How the C programming language bridges the man-machine gap

Doug Ewell doug at ewellic.org
Fri Apr 15 11:20:49 CDT 2022


Roger L Costello wrote:

> (As you know) Every character is represented inside the computer as a
> number. To convert the character 1 to the number 1 we subtract the
> numeric representation of the character 1 from the numeric
> representation of the character 0:
>
> int val = ch - '0';
>
> To convert the sequence of characters 123 to the number 123 we iterate
> through each character, converting the character to a number, and then
> multiplying by 1 or 10 or 100, etc. depending on the position in the
> string:
>
> while ( ch = getchar() )
>     val = val * 10 + ch - '0';
>
> That little loop bridges the gap between the human-friendly string 123
> and the machine-friendly number 123. Neat!

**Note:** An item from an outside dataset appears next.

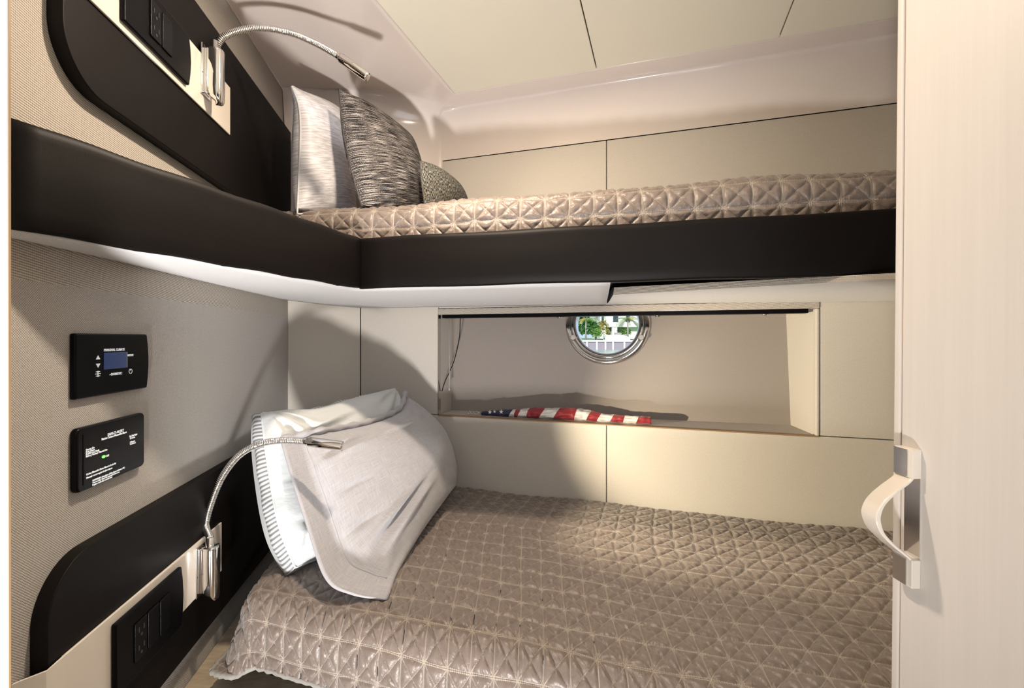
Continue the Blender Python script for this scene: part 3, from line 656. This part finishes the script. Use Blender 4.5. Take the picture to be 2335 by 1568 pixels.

It seems you had already discovered this about sixteen months earlier:

https://corp.unicode.org/pipermail/unicode/2020-December/009200.html

The Unicode list is just about the last place you want to promote these ASCII-constrained code snippets. There are plenty of examples of integer-to-string and string-to-integer conversion functions that are much more Unicode-aware. In fact, Frédéric Grosshans addressed exactly that in his posts dated 2020-12-16 on the thread mentioned above.